Should plaintiff choose to file yet another amended complaint, he shall clearly set forth the factual allegations against each defendant. If plaintiff wishes to name individuals as defendants in this action, he must include factual allegations describing the conduct of each defendant. Plaintiff must also flesh out the factual bases for his claims as described above.

Additionally, plaintiff is informed that the court cannot refer to prior pleadings in order to make an amended complaint complete. Local Rule 220 requires that an amended complaint be complete in itself. This requirement is because, as a general rule, an amended complaint supersedes the original complaint. See Loux v. Rhay, 375 F.2d 55, 57 (9th Cir. 1967) ("The amended complaint supersedes the original, the latter being treated thereafter as non-existent."). Accordingly, once plaintiff files an amended complaint, the original no longer serves any function in the case. Defendants not named in an amended complaint are no longer defendants.Ferdik v. Bonzelet, 963 F.2d 1258, 1262 (9th Cir. 1992). After amendment the original pleading no longer performs any function and is "treated thereafter as non-existent." Id. "If a plaintiff fails to include dismissed claims in an amended complaint, the plaintiff is deemed to have waived any error in the ruling dismissing the prior complaint." New York City Employees' Retirement System v. Jobs, 593 F.3d 1018, 1024-25 (9th Cir. 2010).

For the foregoing reasons, IT IS HEREBY ORDERED that

1. Plaintiff's First Amended Complaint (Dkt. No. 7) is dismissed with leave to amend. Plaintiff is granted 30 days from the date of this order to file an amended complaint that is complete in itself and that addresses the deficiencies herein. The amended complaint must bear the docket number assigned to this case and must be entitled "Second Amended Complaint." Plaintiff must file an original and one copy of the Second Amended Complaint.
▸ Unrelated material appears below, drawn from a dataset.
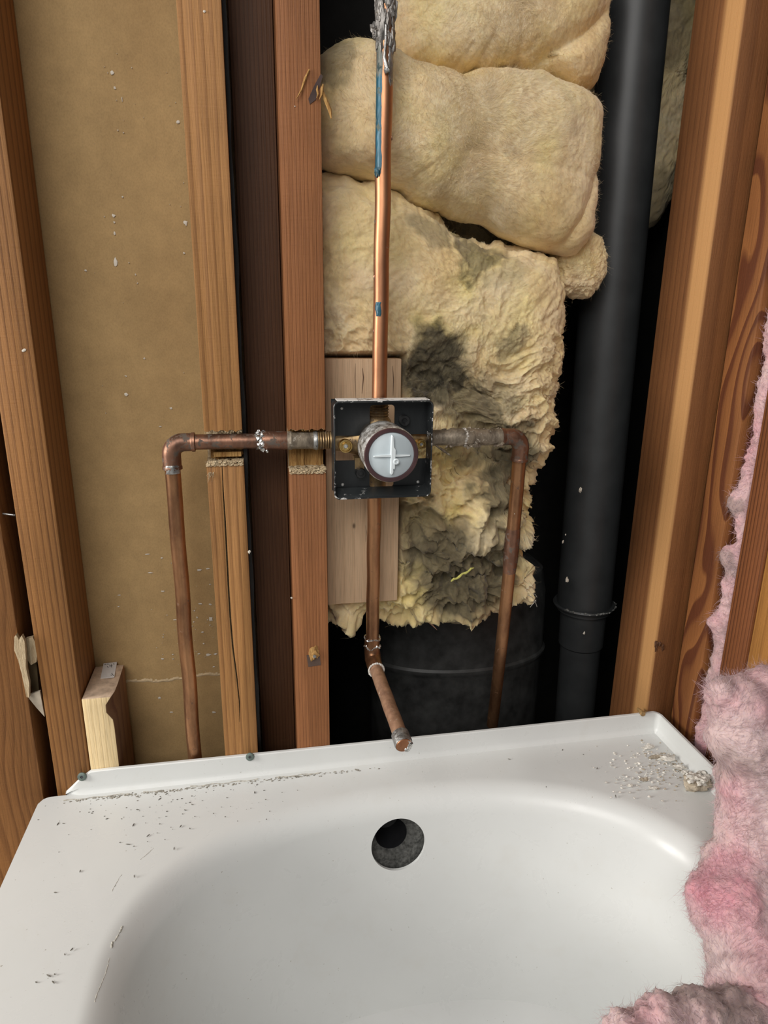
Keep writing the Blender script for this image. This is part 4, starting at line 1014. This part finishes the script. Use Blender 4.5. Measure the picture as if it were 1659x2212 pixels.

2. Failure to timely file an amended complaint in accordance with this order will result in a recommendation that this action be dismissed.*fn8 Failure to include any factual allegations describing the allegedly wrongful conduct of a given defendant will result in a recommendation that such defendant be dismissed. Failure to allege factual allegations supporting each element of plaintiff's claims will result in a recommendation that this action be dismissed.

3. Additionally, plaintiff is informed that the court cannot refer to prior pleadings in order to make an amended complaint complete. Eastern District Local Rule 220 requires that an amended complaint be complete in itself. See Loux, 375 F.2d at 57. Accordingly, once plaintiff files the Second Amended Complaint, previously filed complaints no longer serve any function in the case.